What to work on =>
Find, in the records below, the line that contains "Reconstruct this image" and the line that contains "sc = bpy.context.scene". Copy those two lines and everything between them exactly, but not the pictures.

Records to use =>
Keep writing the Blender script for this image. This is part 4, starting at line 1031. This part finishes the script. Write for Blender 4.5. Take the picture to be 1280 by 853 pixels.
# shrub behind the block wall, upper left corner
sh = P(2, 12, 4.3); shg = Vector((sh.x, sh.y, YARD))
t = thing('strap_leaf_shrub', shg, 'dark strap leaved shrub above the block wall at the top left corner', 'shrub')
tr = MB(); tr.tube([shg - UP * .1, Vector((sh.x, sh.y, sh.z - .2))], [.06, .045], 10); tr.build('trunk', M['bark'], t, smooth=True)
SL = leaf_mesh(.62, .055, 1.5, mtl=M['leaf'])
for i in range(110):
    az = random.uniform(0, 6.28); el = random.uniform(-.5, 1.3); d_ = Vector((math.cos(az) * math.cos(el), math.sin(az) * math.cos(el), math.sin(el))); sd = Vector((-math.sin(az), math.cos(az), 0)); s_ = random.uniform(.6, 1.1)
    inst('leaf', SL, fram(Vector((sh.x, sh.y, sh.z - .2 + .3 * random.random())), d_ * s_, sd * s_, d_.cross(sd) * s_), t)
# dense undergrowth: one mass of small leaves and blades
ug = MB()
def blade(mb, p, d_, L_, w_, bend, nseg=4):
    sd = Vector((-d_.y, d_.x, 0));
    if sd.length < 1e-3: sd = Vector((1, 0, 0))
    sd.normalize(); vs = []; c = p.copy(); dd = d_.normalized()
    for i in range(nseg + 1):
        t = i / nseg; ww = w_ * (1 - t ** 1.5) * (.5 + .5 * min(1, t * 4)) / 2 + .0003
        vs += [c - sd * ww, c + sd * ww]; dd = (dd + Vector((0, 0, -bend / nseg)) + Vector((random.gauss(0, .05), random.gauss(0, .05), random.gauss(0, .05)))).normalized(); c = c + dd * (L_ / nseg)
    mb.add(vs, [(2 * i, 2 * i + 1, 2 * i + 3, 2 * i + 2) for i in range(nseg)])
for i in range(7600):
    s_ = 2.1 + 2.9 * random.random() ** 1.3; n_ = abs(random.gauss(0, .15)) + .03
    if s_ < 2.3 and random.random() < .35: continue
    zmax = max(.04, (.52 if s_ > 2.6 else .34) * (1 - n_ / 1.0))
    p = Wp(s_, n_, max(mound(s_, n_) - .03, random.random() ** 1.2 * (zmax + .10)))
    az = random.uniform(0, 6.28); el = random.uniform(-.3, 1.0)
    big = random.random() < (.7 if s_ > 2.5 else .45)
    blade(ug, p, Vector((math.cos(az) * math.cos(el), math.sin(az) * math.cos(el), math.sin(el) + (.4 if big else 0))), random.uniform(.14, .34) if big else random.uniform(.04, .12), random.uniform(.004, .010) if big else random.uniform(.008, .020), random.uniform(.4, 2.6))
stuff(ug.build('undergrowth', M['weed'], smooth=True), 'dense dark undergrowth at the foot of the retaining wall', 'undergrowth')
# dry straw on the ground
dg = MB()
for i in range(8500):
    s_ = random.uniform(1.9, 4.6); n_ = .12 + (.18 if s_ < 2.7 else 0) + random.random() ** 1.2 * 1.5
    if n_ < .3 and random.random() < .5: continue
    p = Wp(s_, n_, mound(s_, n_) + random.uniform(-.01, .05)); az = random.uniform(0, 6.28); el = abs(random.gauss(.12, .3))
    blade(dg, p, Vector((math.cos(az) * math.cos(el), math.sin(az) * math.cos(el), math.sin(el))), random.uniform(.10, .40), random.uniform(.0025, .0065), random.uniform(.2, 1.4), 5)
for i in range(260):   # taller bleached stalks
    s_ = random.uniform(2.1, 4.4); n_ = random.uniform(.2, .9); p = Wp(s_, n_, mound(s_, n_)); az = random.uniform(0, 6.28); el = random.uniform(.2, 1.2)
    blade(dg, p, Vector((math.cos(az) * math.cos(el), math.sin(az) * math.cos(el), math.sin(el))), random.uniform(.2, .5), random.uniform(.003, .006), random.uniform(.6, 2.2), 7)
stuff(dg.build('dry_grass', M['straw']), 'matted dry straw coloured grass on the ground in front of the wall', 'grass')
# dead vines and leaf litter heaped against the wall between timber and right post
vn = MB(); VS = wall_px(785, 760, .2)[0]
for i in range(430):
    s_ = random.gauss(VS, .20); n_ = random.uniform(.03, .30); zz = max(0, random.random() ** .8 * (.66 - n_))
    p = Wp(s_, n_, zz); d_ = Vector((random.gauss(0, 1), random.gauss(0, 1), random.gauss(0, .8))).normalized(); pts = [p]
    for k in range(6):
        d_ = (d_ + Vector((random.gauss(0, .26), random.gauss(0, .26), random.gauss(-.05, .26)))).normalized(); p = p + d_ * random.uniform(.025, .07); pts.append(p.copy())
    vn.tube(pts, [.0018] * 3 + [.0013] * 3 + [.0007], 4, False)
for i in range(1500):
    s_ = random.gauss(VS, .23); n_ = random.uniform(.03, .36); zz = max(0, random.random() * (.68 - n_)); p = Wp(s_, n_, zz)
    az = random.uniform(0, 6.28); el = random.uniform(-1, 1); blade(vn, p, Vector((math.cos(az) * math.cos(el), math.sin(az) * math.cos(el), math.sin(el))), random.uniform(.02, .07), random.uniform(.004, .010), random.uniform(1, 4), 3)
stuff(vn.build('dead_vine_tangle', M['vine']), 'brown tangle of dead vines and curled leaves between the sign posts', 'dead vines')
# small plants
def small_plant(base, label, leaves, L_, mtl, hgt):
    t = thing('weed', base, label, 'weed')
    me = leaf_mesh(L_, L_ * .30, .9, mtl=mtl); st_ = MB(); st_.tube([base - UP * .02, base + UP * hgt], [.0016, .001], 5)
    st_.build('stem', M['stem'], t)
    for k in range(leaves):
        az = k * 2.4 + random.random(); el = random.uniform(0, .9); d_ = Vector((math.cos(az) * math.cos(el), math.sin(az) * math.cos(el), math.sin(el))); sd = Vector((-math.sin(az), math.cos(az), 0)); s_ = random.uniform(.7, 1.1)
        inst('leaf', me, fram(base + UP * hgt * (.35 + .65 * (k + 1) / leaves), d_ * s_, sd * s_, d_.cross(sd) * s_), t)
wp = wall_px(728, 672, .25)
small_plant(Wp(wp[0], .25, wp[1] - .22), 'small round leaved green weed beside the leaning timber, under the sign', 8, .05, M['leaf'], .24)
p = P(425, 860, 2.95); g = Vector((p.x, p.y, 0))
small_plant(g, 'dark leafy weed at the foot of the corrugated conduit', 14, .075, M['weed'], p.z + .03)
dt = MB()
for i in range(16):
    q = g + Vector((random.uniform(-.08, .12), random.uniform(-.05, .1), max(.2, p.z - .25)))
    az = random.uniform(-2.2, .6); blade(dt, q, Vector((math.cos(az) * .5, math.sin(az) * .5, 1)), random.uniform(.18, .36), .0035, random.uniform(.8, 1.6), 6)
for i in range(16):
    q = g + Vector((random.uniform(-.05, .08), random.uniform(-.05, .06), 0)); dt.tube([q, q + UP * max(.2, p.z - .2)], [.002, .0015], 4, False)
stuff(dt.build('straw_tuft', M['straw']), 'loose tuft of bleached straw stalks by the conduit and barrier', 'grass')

* * *

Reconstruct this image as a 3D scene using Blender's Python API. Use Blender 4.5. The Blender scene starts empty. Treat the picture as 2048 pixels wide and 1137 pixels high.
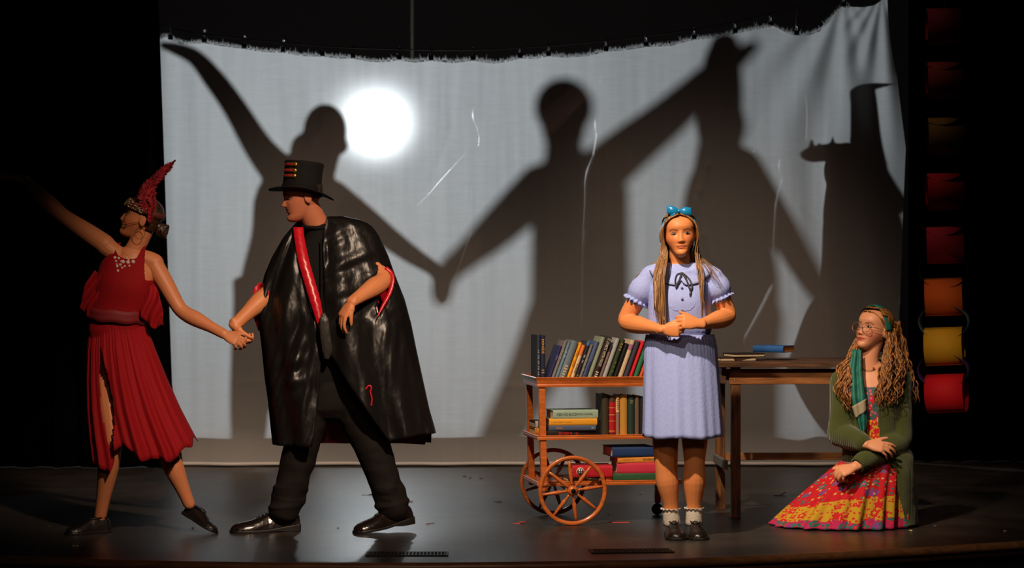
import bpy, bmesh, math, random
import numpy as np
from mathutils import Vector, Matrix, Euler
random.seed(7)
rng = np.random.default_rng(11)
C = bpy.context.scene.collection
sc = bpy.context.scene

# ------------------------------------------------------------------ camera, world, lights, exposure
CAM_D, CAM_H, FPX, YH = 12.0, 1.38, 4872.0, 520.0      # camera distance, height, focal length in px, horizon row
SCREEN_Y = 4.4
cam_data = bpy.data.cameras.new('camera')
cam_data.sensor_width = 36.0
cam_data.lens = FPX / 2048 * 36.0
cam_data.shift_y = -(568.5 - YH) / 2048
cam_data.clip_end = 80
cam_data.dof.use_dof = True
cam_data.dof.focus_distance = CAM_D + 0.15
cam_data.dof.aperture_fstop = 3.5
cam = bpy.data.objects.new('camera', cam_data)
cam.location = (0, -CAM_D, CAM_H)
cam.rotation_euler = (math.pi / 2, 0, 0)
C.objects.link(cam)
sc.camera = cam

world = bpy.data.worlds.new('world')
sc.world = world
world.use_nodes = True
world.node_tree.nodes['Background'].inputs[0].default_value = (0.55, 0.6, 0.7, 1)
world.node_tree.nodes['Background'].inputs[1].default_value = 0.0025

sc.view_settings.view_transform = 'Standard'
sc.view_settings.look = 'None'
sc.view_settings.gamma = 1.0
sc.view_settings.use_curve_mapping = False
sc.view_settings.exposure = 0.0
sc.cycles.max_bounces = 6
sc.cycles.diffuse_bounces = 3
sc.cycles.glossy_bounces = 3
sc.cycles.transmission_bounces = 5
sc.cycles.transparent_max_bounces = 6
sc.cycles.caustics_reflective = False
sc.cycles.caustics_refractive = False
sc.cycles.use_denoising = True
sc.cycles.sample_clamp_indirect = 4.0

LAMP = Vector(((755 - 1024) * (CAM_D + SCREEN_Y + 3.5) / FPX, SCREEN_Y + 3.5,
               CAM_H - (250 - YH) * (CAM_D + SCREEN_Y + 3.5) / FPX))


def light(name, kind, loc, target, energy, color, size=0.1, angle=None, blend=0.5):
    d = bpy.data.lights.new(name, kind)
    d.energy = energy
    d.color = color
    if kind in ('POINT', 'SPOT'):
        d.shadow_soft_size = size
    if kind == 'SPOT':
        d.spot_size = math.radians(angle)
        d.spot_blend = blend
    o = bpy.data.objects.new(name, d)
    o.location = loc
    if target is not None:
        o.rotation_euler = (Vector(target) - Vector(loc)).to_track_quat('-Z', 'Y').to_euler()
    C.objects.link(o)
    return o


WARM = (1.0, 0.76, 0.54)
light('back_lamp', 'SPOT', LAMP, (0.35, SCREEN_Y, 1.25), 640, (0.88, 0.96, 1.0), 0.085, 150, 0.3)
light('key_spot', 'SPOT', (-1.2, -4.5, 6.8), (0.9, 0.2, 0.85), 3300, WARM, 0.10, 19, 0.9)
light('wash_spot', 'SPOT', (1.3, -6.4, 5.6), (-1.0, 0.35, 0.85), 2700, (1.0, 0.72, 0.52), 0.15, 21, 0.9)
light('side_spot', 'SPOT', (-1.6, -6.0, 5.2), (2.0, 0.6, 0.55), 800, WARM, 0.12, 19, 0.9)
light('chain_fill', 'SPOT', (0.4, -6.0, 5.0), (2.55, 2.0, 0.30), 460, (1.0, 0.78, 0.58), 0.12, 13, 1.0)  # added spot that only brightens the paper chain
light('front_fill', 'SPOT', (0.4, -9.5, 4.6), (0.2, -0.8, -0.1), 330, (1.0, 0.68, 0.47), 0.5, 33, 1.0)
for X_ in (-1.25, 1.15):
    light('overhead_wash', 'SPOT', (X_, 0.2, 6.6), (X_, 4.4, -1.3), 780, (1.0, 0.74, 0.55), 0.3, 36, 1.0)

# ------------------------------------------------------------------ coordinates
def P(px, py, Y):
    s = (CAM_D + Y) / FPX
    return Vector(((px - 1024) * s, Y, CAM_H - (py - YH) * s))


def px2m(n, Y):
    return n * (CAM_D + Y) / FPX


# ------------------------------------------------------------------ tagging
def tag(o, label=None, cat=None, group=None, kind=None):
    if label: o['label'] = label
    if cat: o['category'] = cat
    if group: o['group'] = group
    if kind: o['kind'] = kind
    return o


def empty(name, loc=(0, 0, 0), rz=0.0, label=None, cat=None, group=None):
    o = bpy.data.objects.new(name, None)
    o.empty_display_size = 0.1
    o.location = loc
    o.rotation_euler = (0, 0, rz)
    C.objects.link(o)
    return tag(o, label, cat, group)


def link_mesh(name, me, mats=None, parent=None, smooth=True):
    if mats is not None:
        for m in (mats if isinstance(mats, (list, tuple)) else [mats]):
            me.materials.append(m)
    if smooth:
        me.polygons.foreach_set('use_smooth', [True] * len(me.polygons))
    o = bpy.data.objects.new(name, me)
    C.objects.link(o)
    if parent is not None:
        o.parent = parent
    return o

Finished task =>
Reconstruct this image as a 3D scene using Blender's Python API. Use Blender 4.5. The Blender scene starts empty. Treat the picture as 2048 pixels wide and 1137 pixels high.
import bpy, bmesh, math, random
import numpy as np
from mathutils import Vector, Matrix, Euler
random.seed(7)
rng = np.random.default_rng(11)
C = bpy.context.scene.collection
sc = bpy.context.scene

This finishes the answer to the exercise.